## To do
Print exactly the lines from the first one down to the line that contains "PAPER = plain('white_paper', (232, 228, 230), .6, var=.02)", both included, and skip the pictures.

═══

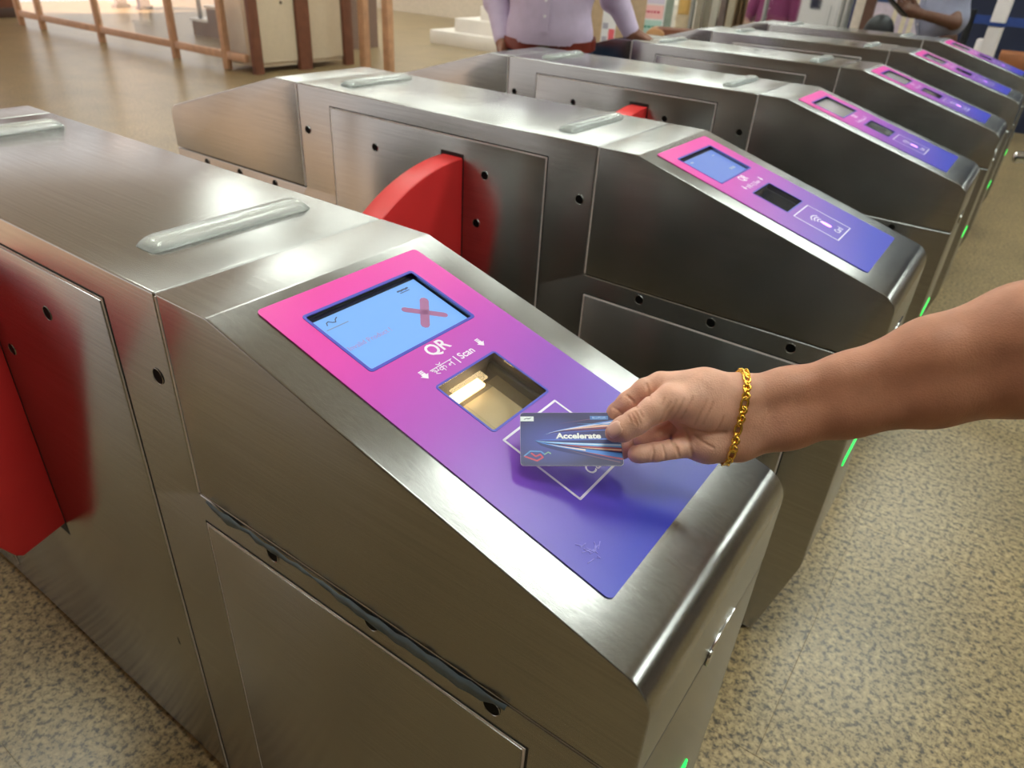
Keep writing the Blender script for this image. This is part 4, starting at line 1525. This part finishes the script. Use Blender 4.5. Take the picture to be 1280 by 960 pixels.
MAROON = plain('maroon_shirt', (112, 36, 84), .75, var=.08, scale=25)
m3J = dict(m2J)
m3J.update(head=(0, -.06, 1.19), neck=(0, 0, 1.05), chest=(0, .01, .84), hips=(0, .04, .52), rsho=(-.19, 0, .96), lsho=(.19, 0, .96),
           relb=(-.25, -.05, .72), rwri=(-.14, -.28, .76), rhan=(-.06, -.36, .76), rside=(.3, -1, 0), rcurl=(.3, -.3, -.3),
           lelb=(.25, -.05, .72), lwri=(.14, -.28, .76), lhan=(.06, -.36, .76), lside=(-.3, -1, 0), lcurl=(-.3, -.3, -.3),
           rhip=(-.09, 0, .50), rkne=(-.11, -.40, .50), rank=(-.12, -.38, .09), lhip=(.09, 0, .50), lkne=(.11, -.40, .50), lank=(.12, -.38, .09),
           hem=.48, girth=.16)
p = cam_pt(968, 20, 6.5)
man3 = person('person', 'seated person in a maroon shirt behind the glass counter', (p[0], p[1], 0), math.radians(-12), m3J, MAROON, GTR, (120, 80, 62), False)
stool = empty('office_stool', (p[0], p[1] + .03, 0))
tag(stool, 'dark round office stool under the seated person', 'stool')
bm_obj('seat', prism_bm([(.19 * math.cos(a), .19 * math.sin(a)) for a in np.linspace(0, 6.283, 20, endpoint=False)], .32, .370, XY, .01, 2), DK, stool)
tube('column', [(0, 0, .03), (0, 0, .32)], .025, CHROME, stool)
for i in range(5):
    a = i * 1.2566
    box('foot', -.02, .02, 0, .24, .0, .03, DK, stool).rotation_euler = (0, 0, a)

# ------------------------------------------------------------------ counters and clutter behind the gates
def at_floor(u, v, D):
    p = cam_pt(u, v, D); return (p[0], p[1], 0)


POLE = plain('aluminium_pole', (176, 178, 176), .35, .8)
NAVY = plain('navy_wall', (26, 34, 62), .6, var=.15, scale=4)
NAVYB = plain('navy_band', (34, 40, 110), .5)
TAN = plain('tan_board', (196, 168, 136), .6)
PAPER = plain('white_paper', (232, 228, 230), .6, var=.02)

# notice board behind the lavender man
nb = empty('notice_board', at_floor(748, 30, 4.1), math.radians(28))
tag(nb, 'tan notice board with a navy top band right of the lavender-shirted man', 'notice board')
box('board', -.14, .26, 0, .03, .42, 1.9, TAN, nb, .004)
box('side_stile', -.15, -.06, -.01, .0, .42, 1.9, plain('brown_stile', (128, 96, 70), .5), nb)
box('navy_band', -.14, .26, -.006, 0, 1.02, 1.12, NAVYB, nb)
pp = box('poster', .02, .10, -.004, 0, .55, .96, PAPER, nb)
box('red_print', .062, .095, -.006, -.004, .74, .84, plain('red_print', (226, 100, 110), .6), pp)
for i in range(3):
    box('grey_print', .026, .056, -.006, -.004, .70 + .07 * i, .73 + .07 * i, plain('grey_print', (178, 172, 186), .6), pp)
for x in (-.12, .24):
    box('leg', x - .015, x + .015, 0, .03, 0, .42, POLE, nb)

lb = empty('leaflet_board', at_floor(811, 25, 4.9), math.radians(25))
tag(lb, 'white leaflet board striped with pink, green and blue notices', 'notice board')
box('board', -.115, .10, 0, .025, .35, 1.9, PAPER, lb, .003)
cols = [(150, 196, 226), (176, 206, 200), (238, 190, 190), (214, 206, 226), (240, 214, 160), (180, 210, 190)]
inks = [(70, 110, 170), (60, 140, 120), (200, 70, 100), (110, 90, 160), (180, 120, 60), (70, 130, 90)]
random.seed(8)
for i in range(6):
    z = .66 + .092 * i
    nt_ = box('notice', -.105, .09, -.003, 0, z, z + .082, plain('notice_%d' % i, cols[i], .6, var=.02), lb)
    x = -.09
    while x < .06:
        w = random.uniform(.012, .03)
        box('print_line', x, min(x + w, .075), -.0045, -.003, z + .034, z + .048, plain('notice_ink_%d' % i, inks[i], .6, var=0), nt_)
        x += w + .006
for x in (-.10, .085):
    box('leg', x - .012, x + .012, 0, .025, 0, .35, POLE, lb)
pole = empty('slim_post', at_floor(793, 30, 4.7))
tag(pole, 'slim pale post with a black sleeve beside the leaflet board', 'post')
tube('post', [(0, 0, .02), (0, 0, 1.9)], .014, plain('cream_post', (216, 204, 184), .4), pole)
tube('sleeve', [(.016, 0, .70), (.016, 0, 1.06)], .017, plain('black_rubber', (20, 20, 24), .5), pole)
tube('foot', [(0, 0, 0), (0, 0, .02)], .08, POLE, pole, 16)

tb = empty('side_table', at_floor(838, 41, 4.75), math.radians(20))
tag(tb, 'dark brown wooden side table with a tan rounded end', 'table')
zt_ = cam_pt(838, 35, 4.75)[2]
box('top', -.09, .22, -.10, .10, zt_ - .07, zt_, DWOOD, tb, .006)
bm_obj('rounded_end', prism_bm([(.06 * math.cos(a), .035 * math.sin(a)) for a in np.linspace(0, 6.283, 16, endpoint=False)], -.13, .10, lambda a, b, d: (-.09 + a, d, zt_ - .035 + b), .004), plain('tan_wood', (184, 138, 96), .5), tb)
for x in (-.07, .2):
    for y in (-.08, .08):
        box('leg', x - .02, x + .02, y - .02, y + .02, 0, zt_ - .07, DWOOD, tb)

# glazed booth
booth = empty('glass_booth', at_floor(900, 20, 5.1), math.radians(18))
tag(booth, 'glazed service counter with aluminium posts and posters behind the gates', 'counter')
box('counter_base', -.55, .80, .05, .40, 0, .62, plain('counter_front', (150, 140, 130), .5), booth, .006)
box('counter_top', -.58, .84, -.02, .45, .62, .66, plain('counter_top', (110, 82, 66), .4), booth, .006)
for x in (-.52, -.20, .30, .80):
    tube('post', [(x, .0, .66), (x, .0, 2.2)], .017, POLE, booth)
for a, b in ((-.52, -.20), (-.20, .30), (.30, .80)):
    box('pane', a + .018, b - .018, -.004, .004, .67, 2.15, GLASS, booth)
box('green_panel', -.50, -.34, .02, .03, .66, 2.1, plain('grey_green_panel', (146, 158, 146), .3), booth)
yp = box('poster', -.31, -.215, .02, .026, .70, 1.6, plain('cream_poster', (226, 206, 176), .6), booth)
box('pink_print', -.30, -.225, .017, .02, .96, 1.05, plain('pink_print', (224, 120, 134), .6), yp)
box('yellow_print', -.30, -.225, .017, .02, .86, .955, plain('yellow_print', (230, 186, 110), .6), yp)
for i, c in enumerate(((196, 184, 168), (150, 140, 126), (206, 198, 186), (128, 110, 104), (186, 172, 150))):
    x = -.18 + .055 * i
    box('folder', x, x + .045, .05, .16, .662, 1.30 - .05 * (i % 3), plain('folder_%d' % i, c, .6), booth, .003)
cur = empty('tan_curtain', at_floor(917, 15, 5.35), math.radians(15))
V, F = [], []
for i in range(25):
    x = -.09 + .18 * i / 24
    for z in (.67, 2.2):
        V.append((x, .02 * math.sin(i * 1.3), z))
for i in range(24):
    F.append((2 * i, 2 * i + 2, 2 * i + 3, 2 * i + 1))
cu = mesh_obj('cloth', V, F, plain('tan_cloth', (178, 154, 122), .8), cur, 60)
md = cu.modifiers.new('thick', 'SOLIDIFY'); md.thickness = .006
tube('rail', [(-.12, 0, 2.21), (.12, 0, 2.21)], .012, POLE, cur)
tag(cur, 'pleated tan curtain hanging left of the maroon-shirted person', 'curtain')
hel = empty('office_chair', at_floor(905, 30, 5.8), math.radians(20))
zb_ = cam_pt(905, 17, 5.8)[2]
tag(hel, 'black office chair with a rounded backrest behind the gates', 'chair')
V, F = sdf_mesh([('ell', np.array([0, 0, zb_ - .11]), (.085, .03, .11), None, .01)], .006)
np_mesh('backrest', V, F, plain('black_plastic', (18, 18, 22), .4), hel)
box('seat', -.19, .19, .02, .40, .40, .46, plain('black_plastic', (18, 18, 22)), hel, .02)
box('back_stem', -.02, .02, -.01, .02, .42, zb_ - .15, plain('black_plastic', (18, 18, 22)), hel)
tube('column', [(0, .2, .03), (0, .2, .40)], .025, CHROME, hel)
for i in range(5):
    f = box('foot', -.02, .02, 0, .26, 0, .03, DK, hel); f.location = (0, .2, 0); f.rotation_euler = (0, 0, i * 1.2566)

wp = empty('poster_stand', at_floor(1027, 18, 5.5), math.radians(8))
tag(wp, 'white poster on a stand with navy edge right of the maroon-shirted person', 'poster')
wb_ = box('poster_board', -.17, .13, 0, .02, .50, 1.8, PAPER, wp, .002)
box('navy_edge', .13, .22, -.002, .02, .50, 1.8, plain('navy_ink', (44, 50, 96), .5), wp)
box('print_block', -.10, -.02, -.003, 0, .93, 1.0, plain('dark_ink', (40, 42, 64), .5), wb_)
box('print_block', .0, .12, -.003, 0, 1.02, 1.05, plain('blue_ink', (90, 104, 170), .5), wb_)
box('print_line', .055, .06, -.003, 0, .80, .96, plain('dark_ink', (40, 42, 64)), wb_)
box('leg', -.03, .03, .0, .03, 0, .5, POLE, wp)
box('foot', -.15, .15, -.1, .12, 0, .015, POLE, wp)
al = empty('metal_post', at_floor(1058, 20, 4.8))
tube('post', [(0, 0, .02), (0, 0, 2.2)], .024, POLE, al)
tube('foot', [(0, 0, 0), (0, 0, .02)], .1, POLE, al, 16)
tag(al, 'silvery metal post between the white poster and the brown column', 'post')
bcx = empty('brown_column', at_floor(1078, 20, 5.7), math.radians(8))
box('white_half', -.085, .0, -.06, .06, 0, 2.4, plain('cream_paint', (222, 206, 192), .5), bcx, .004)
box('brown_half', .0, .075, -.06, .06, 0, 2.4, plain('column_brown', (104, 74, 62), .5), bcx, .004)
tag(bcx, 'narrow column, half cream and half dark brown', 'column')
wpn = empty('wall_panel', at_floor(1112, 20, 6.1), math.radians(5))
box('panel', -.24, .30, 0, .03, .3, 2.3, plain('lilac_panel', (206, 190, 206), .6), wpn)
box('blue_stripe', -.24, .0, -.004, 0, .98, 1.07, plain('blue_stripe', (52, 76, 120), .5), wpn)
for x in (-.2, .26):
    box('leg', x - .02, x + .02, 0, .03, 0, .3, POLE, wpn)
for x in (.02, .10, .16):
    box('batten', x, x + .035, -.012, 0, .3, 2.3, plain('cream_batten', (226, 212, 190), .5), wpn)
tag(wpn, 'pale lilac wall panel with a blue stripe and cream battens', 'panel')
fan = empty('black_pedestal', at_floor(1098, 38, 5.4))
V, F = sdf_mesh([('ell', np.array([0, 0, cam_pt(1098, 34, 5.4)[2] - .04]), (.11, .07, .13), None, .01)], .008)
np_mesh('dome', V, F, plain('black_plastic', (18, 18, 22)), fan)
tube('stem', [(0, 0, .02), (0, 0, .75)], .03, DK, fan)
tube('foot', [(0, 0, 0), (0, 0, .02)], .14, DK, fan, 16)
tag(fan, 'black dome-shaped pedestal unit left of the man with the phone', 'pedestal')

dw = box('wall_booth', -.35, 3.2, 8.0, 8.2, 0, CEIL_Z, NAVY)
tag(dw, 'dark navy partition wall at the back on the right', kind='structure')
wd = empty('white_scanner_post', at_floor(1243, 40, 4.85), math.radians(-10))
tag(wd, 'tall white slim scanner post standing behind the farthest gate', 'scanner post')
WPL = plain('white_plastic', (236, 226, 226), .4, var=.02)
zl = lambda v: cam_pt(1243, v, 4.85)[2]
box('column', -.045, .045, -.03, .03, .02, 1.5, WPL, wd, .012)
box('side_box', -.085, -.043, -.03, .03, .3, zl(50), WPL, wd, .012)
box('strap', -.05, .05, -.034, .034, zl(30) - .012, zl(30) + .012, plain('blue_belt', (36, 62, 130), .6), wd)
box('foot', -.14, .14, -.12, .12, 0, .02, WPL, wd, .004)
br = empty('belt_barrier', at_floor(1258, 28, 5.3), math.radians(-5))
zz = cam_pt(1258, 27, 5.3)[2]
box('belt', -.24, .9, -.004, .004, zz - .03, zz + .03, plain('blue_belt', (36, 62, 130)), br)
for x in (-.24, .9):
    tube('post', [(x, 0, .02), (x, 0, zz + .06)], .025, plain('black_post', (16, 18, 24), .5), br)
    tube('foot', [(x, 0, 0), (x, 0, .02)], .15, plain('black_post', (16, 18, 24)), br, 18)
tag(br, 'dark blue retractable belt barrier at the right edge behind the gates', 'barrier')
wbx = empty('wooden_crate', at_floor(1274, 70, 6.0), math.radians(4))
zz = cam_pt(1276, 66, 6.0)[2]
OR = plain('orange_wood', (150, 92, 56), .5, var=.15, scale=10)
for i in range(5):
    h = zz / 5
    box('board', -.14, .17, -.16, .2, i * h + .003, (i + 1) * h - .003, OR, wbx, .004)
tag(wbx, 'orange-brown wooden crate at the right edge beyond the farthest gate', 'crate')

# steel handrail whose end just enters the picture on the right
hr = empty('handrail', at_floor(1300, 198, 2.6))
tag(hr, 'end of a steel tube handrail poking in at the right edge', 'handrail')
e0 = cam_pt(1266, 196, 2.6) - np.array(hr.location); e1 = cam_pt(1420, 205, 2.45) - np.array(hr.location)
dirv = (e1 - e0) / np.linalg.norm(e1 - e0)
tube('rail', [e0, e0 + dirv * .004, e0 + dirv * .012, e0 + dirv * .9], [.010, .018, .021, .024], CHROME, hr, 14)
for q in (.25, .8):
    b = e0 + dirv * q
    tube('post', [(b[0], b[1], 0), (b[0], b[1], b[2] - .02)], .022, CHROME, hr)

═══

## Completed exercise
Keep writing the Blender script for this image. This is part 4, starting at line 1525. This part finishes the script. Use Blender 4.5. Take the picture to be 1280 by 960 pixels.
MAROON = plain('maroon_shirt', (112, 36, 84), .75, var=.08, scale=25)
m3J = dict(m2J)
m3J.update(head=(0, -.06, 1.19), neck=(0, 0, 1.05), chest=(0, .01, .84), hips=(0, .04, .52), rsho=(-.19, 0, .96), lsho=(.19, 0, .96),
           relb=(-.25, -.05, .72), rwri=(-.14, -.28, .76), rhan=(-.06, -.36, .76), rside=(.3, -1, 0), rcurl=(.3, -.3, -.3),
           lelb=(.25, -.05, .72), lwri=(.14, -.28, .76), lhan=(.06, -.36, .76), lside=(-.3, -1, 0), lcurl=(-.3, -.3, -.3),
           rhip=(-.09, 0, .50), rkne=(-.11, -.40, .50), rank=(-.12, -.38, .09), lhip=(.09, 0, .50), lkne=(.11, -.40, .50), lank=(.12, -.38, .09),
           hem=.48, girth=.16)
p = cam_pt(968, 20, 6.5)
man3 = person('person', 'seated person in a maroon shirt behind the glass counter', (p[0], p[1], 0), math.radians(-12), m3J, MAROON, GTR, (120, 80, 62), False)
stool = empty('office_stool', (p[0], p[1] + .03, 0))
tag(stool, 'dark round office stool under the seated person', 'stool')
bm_obj('seat', prism_bm([(.19 * math.cos(a), .19 * math.sin(a)) for a in np.linspace(0, 6.283, 20, endpoint=False)], .32, .370, XY, .01, 2), DK, stool)
tube('column', [(0, 0, .03), (0, 0, .32)], .025, CHROME, stool)
for i in range(5):
    a = i * 1.2566
    box('foot', -.02, .02, 0, .24, .0, .03, DK, stool).rotation_euler = (0, 0, a)

# ------------------------------------------------------------------ counters and clutter behind the gates
def at_floor(u, v, D):
    p = cam_pt(u, v, D); return (p[0], p[1], 0)


POLE = plain('aluminium_pole', (176, 178, 176), .35, .8)
NAVY = plain('navy_wall', (26, 34, 62), .6, var=.15, scale=4)
NAVYB = plain('navy_band', (34, 40, 110), .5)
TAN = plain('tan_board', (196, 168, 136), .6)
PAPER = plain('white_paper', (232, 228, 230), .6, var=.02)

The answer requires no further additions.